Priti Patel’s much-trumpeted scheme to allow Afghans to resettle in Britain has been starved of “appropriate resources”, according to officials, as a former senior diplomat voices fears that the UK government appears intent to let the initiative wither away before it has even started.
The Afghan Citizens Resettlement Scheme (ACRS) was announced to great fanfare in August as the Taliban took Kabul, but four months on it has still not started. A senior Whitehall source with intimate knowledge of the scheme said it had been delayed because it had not received adequate support for it to launch.
Adam Thomson, a former Foreign Office director for Afghanistan, said that, based on his experience, it appeared evident that the scheme to resettle vulnerable Afghans had been a cynical show of political opportunism that was now destined to fail.
“It looks like a politically expedient announcement. With the media focus having gone elsewhere, the government has lost political will, lost focus and lost implementation.
“It’s a tried and tested technique. You announce something, you look good. Then somehow circumstances prevent you from actually achieving your targets,” said Thomson, who is also a former UK ambassador to Pakistan and Nato”.
Since the announcement of the resettlement scheme on 18 August more than 100 days have passed with no apparent tangible progress. Its website has not been updated since 13 September and confirms the programme “is not yet open”.
Last night, however, the government issued a statement saying it was committed to the initiative and that the ACRS was “one of the most generous schemes in our country’s history”.
Without offering a timeframe, it promised “more details soon” on a scheme which was promoted by ministers as a programme to help women, children and religious minorities at risk of Taliban reprisals.
Similar disquiet also surrounds the resources and effectiveness of another government relocation scheme involving Afghanistan – the Afghan Relocations and Assistance Policy (Arap).
On Friday, a parliamentary answer revealed that just 84 officials have been assigned to Arap, which was launched in April and conceived to resettle people who worked for the UK in Afghanistan. The same parliamentary response confirmed it had so far received more than 90,000 applications, with more arriving each day – a caseload that suggests each official is dealing with or has processed more than 1,000 applications.
When the Home Office was asked how many officials had been assigned to the resettlement scheme, it would not provide a figure. Similarly, no indication of resources relating to the scheme has been provided, although a Whitehall source said if they had wanted to get the scheme up and running quickly they could have recruited volunteers from the civil service.
The Whitehall source, who has knowledge of the ACRS, said: “The resettlement scheme was a ticket for people to rebuild their life but it’s just not been resourced appropriately.”
Thomson added: “As far as I can tell there’s no cross-Whitehall coordination mechanism that brings together FCDO [the Foreign, Commonwealth and Development Office], the Home Office and the MoD to actually make sense of Arap and launch ACRS.”

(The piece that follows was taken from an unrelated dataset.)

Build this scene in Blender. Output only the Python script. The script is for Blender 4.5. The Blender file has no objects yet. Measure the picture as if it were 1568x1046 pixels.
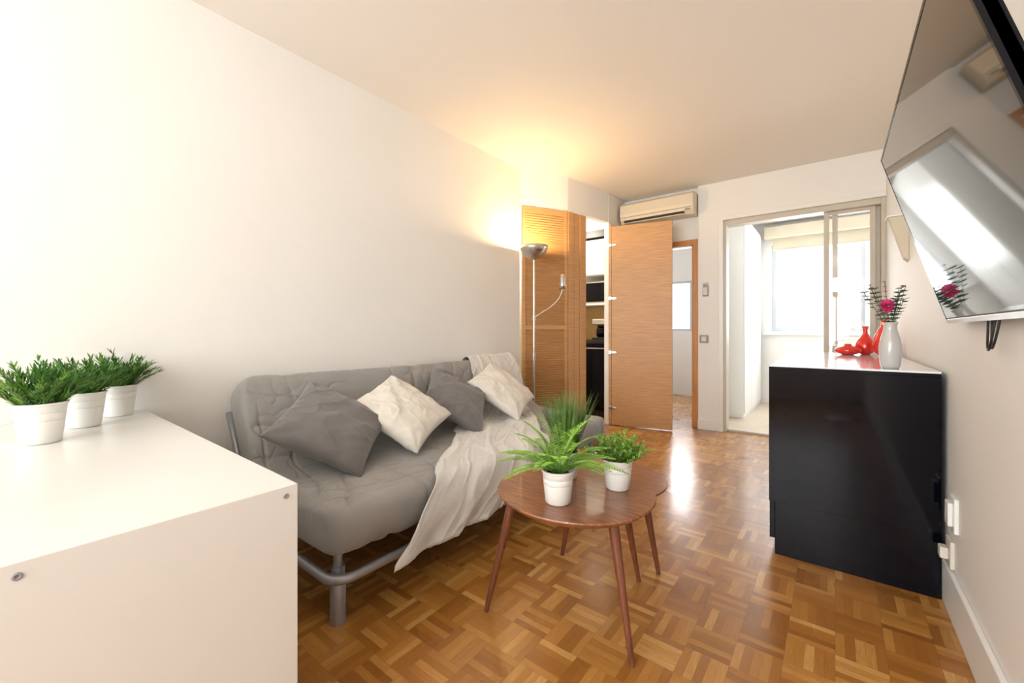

A spokesperson for Adam Smith International (ASI), which delivered UK government aid programmes in Afghanistan between 2002 and 2018, said the failure to open the resettlement scheme had compounded eligibility issues with regard to Arap and had left hundreds in grave danger.
“Almost none of our former staff have had any update or information about their applications since the evacuation finished. The ACRS scheme is not yet open. This has left hundreds of our staff from UK projects in a desperate situation in Kabul, without hope and without information,” they said.
Only about 20 of ASI’s former staff out of more than 230 who applied for resettlement via the Arap scheme have so far been given the chance to relocate to the UK.
The government said: “ACRS is one of the most generous schemes in our country’s history and will give up to 20,000 further people at risk a new life in the UK. We are working across government and with partners such as UNHCR [the United Nations High Commissioner for Refugees] to design and open the scheme amidst a complex and changing picture. We are committed to working in step with the international community to get this right.”